Tijuana I Love You is a collective feature film that tries to show the positive side of Tijuana. Panelists broadcasted a video of behind the scenes on how the directors agreed to shoot each scene. The film follows the format of the productions Paris Je t'aime and New York I love You. The film goes beyond the stereotypes, crime, as it attempted to capture the contrast between the universal realities and the beauty of it, directors said.

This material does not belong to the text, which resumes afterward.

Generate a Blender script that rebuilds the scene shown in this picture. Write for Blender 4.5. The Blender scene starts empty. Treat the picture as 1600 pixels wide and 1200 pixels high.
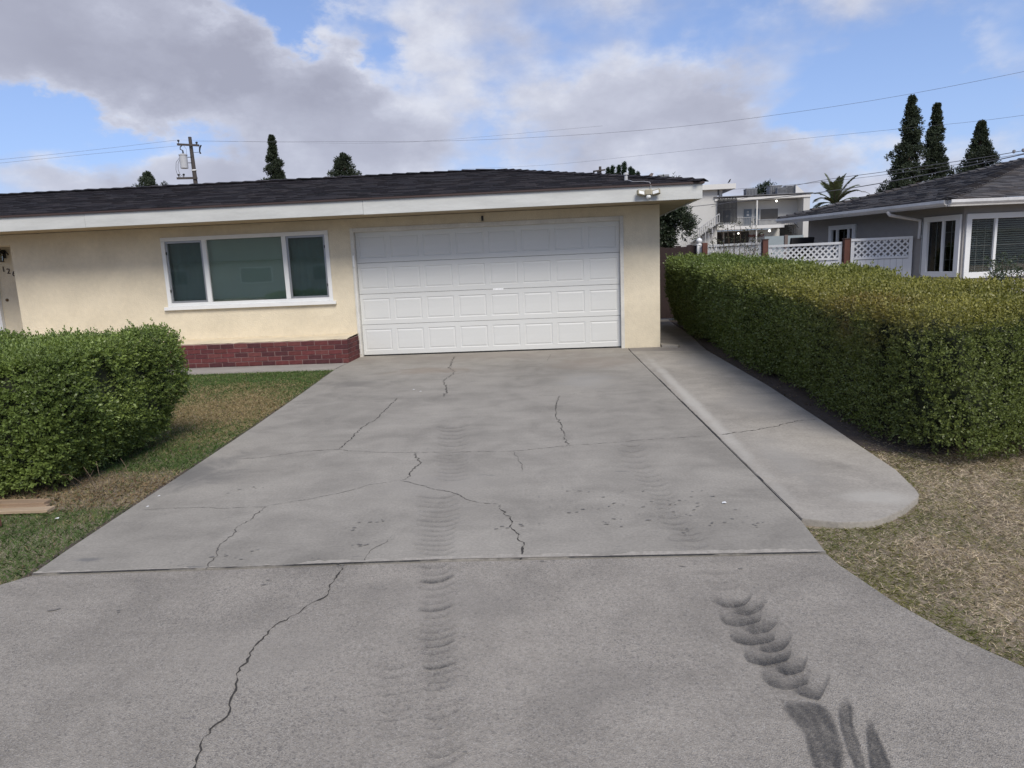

In his blog FimBuffalo Produccciones, blogger Rodrigo Alvarez affirms [5] [es] that there is no place like Tijuana when it comes to making movies:

En lo personal, en ninguna parte de las que he estado, o de la gente con la que he convivido he notado el fenómeno “cinematográfico” que ocurre en tijuana, la pasión y ganas que existe en la gente de realizar proyectos es bastante sorprendente (puede ser que influya mucho el que estemos en frontera con uno de los paises de mayor producción cinematográfica.)

Personally, in none of the places I've visited, or people I've lived with have I noticed the “cinematographic” phenomenon that occurs in Tijuana, the passion and desire that exists in people to do projects is rather surprising (it might happen also because we are in the border with one of the largest countries in film production.)

Finally, Jose Paredes, another blogger from Tijuana, writes about the day he decided [6] [es] to watch 15 hours of cinema made in Tijuana, non-stop:

El jueves pasado me levante a las 8am y me dormi a las 11pm, y durante esas 15 horas que estuve despierto las dedique a una cosa y una cosa solamente: El Cine local. Comenzando en la Lazaro, siguiendole en la Cerveceria Tijuana, y terminando nuevamente en casa de mi hermano Marco. Acabe exhausto debo admitir, pero valio la pena y me senti sumamente completo.

Last Thursday I woke up at 8am and I went to bed at 11pm, and those 15 hours I was awake were dedicated to one thing and one thing only: local cinema. Starting in the Lazaro, then at the Tijuana Brewery, and ending again at my brother Marco's house. I was exhausted in the end, but I must admit it was worth it and it made me feel extremely satisfied.